Young Pioneer Award:
Al Furter
Employer of the Year Award: Butler County Clerk of Court's Office
Volunteer of the Year Award: Pi Kappa Phi fraternity of Miami University
Lloyd Harris Community Award: David Campbell
Jeff and Debbie Crouse Self-Advocate Award: Tim Zellner
Provider of the Year Award: Jewish Vocational Serivce
Fred Valerius Family Lifetime Achievement Award: The Andy and Anna Kabel family
The Butler County Star Award: Ethel Moore
WEST CHESTER TWP. — Some 360 people turned out Sunday, March 7, to help “Erase the R Word” at the 16th annual Butler County Board of Developmental Disabilities Community Recognition Dinner.
Keynote speaker Butler County Probate Court Judge Randy Rogers told the audience at the Cincinnati North Marriott on Muhlhauser Road of his encounter with a young man named Scotty, who had muscular dystrophy and had attended the judge’s church.
“Scotty was 10 years old when I met him,” Rogers said. “I kind of felt sorry for him because I knew he didn’t have much.”
Rogers gave Scotty a bucket of Legos one year for Christmas, and recalled how his eyes lit up when he set them on his wheelchair. But Scotty and his mother soon started going to another church, and Rogers lost track of them for several years.
Scotty was a grown man living in a group home when his mother came to ask the judge to officiate at her wedding and Scotty served as a witness. He had become an artist at the Inside Out Studio at the BCBDD’s Liberty Center, and the judge asked him to draw a picture of the courtroom.
Scotty died before he could present his drawing to Rogers, but when the judge got it, he was impressed by the detail in the drawing, especially considering the tedious process that Scotty, who had lost use of his arms, and his aides had to go through to create it.
The drawing included a bucket of Legos on the bench and a gavel with an inscription “Thank you very much.”
“I have a number of degrees, but there was something in that picture that Scotty taught me that I never learned in schools,” Rogers said. “He taught me how to be thankful. I gave him a bucket of Legos, and he gave me a lesson in life.

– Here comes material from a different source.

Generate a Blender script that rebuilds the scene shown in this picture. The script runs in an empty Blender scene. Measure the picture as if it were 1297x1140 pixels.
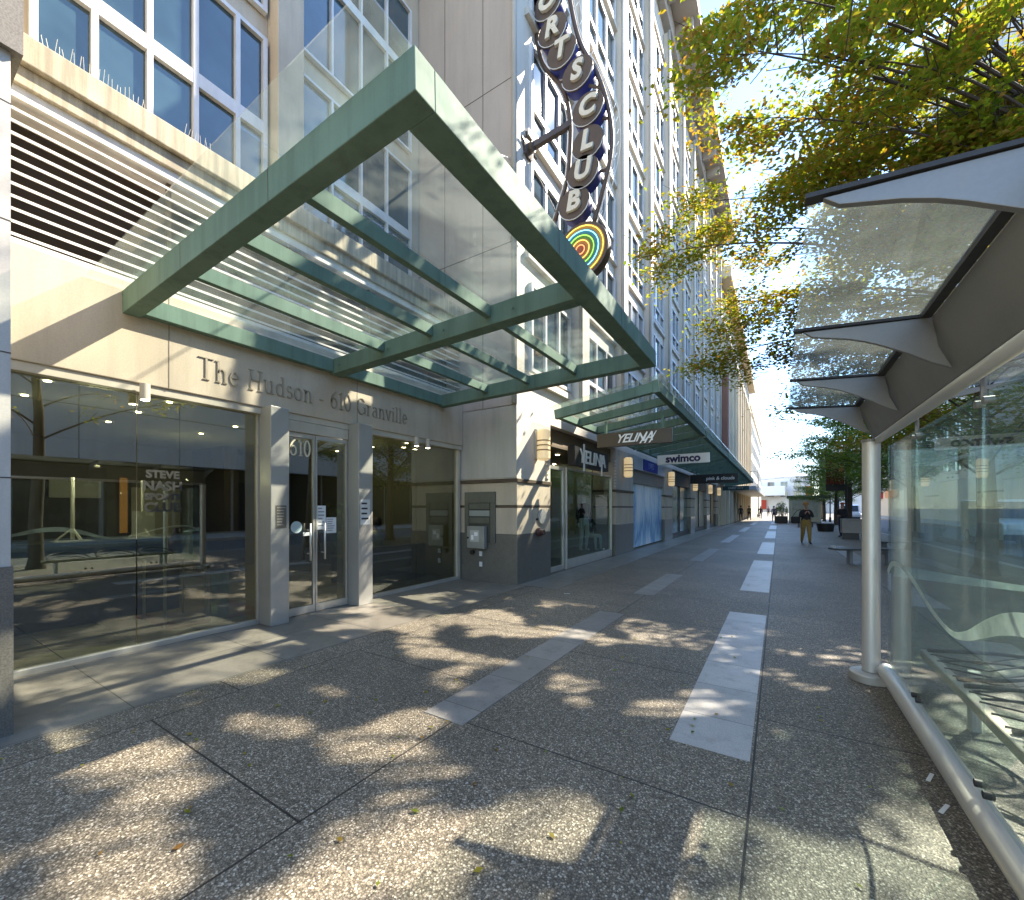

“Every life has meaning,” he said.
The banquet included the premiere of BCBDD’s 2010 awareness video and public service announcements with the theme “Erase the R Word” to encourage people to stop using “retarded” when speaking of persons with developmental disabilities. L&M Train, a musical group consisting of clients at the Liberty and Middletown adult drop-in centers, performed, plus eight major awards and 150 Community Recognition Awards were handed out to honor individuals, businesses and organizations that work with people with developmental disabilities.
The evening concluded with a tribute to Linda Good, presented by her sister Stephanie Harris. Good, who lost the use of her legs in an automobile accident when she was 17 years old, was well-known in Butler County and had received statewide recognition for her advocacy of people with special needs. Good died in December 2009, and Harris announced that BCBDD will honor her with an award in her name at next year’s banquet.
“Her legacy lives on in all of her volunteer efforts over the last three decades,” Harris said, “so that people with disabilities could ‘go where everyone else has gone before,’” a slogan that Good had on a bumper sticker on her wheelchair.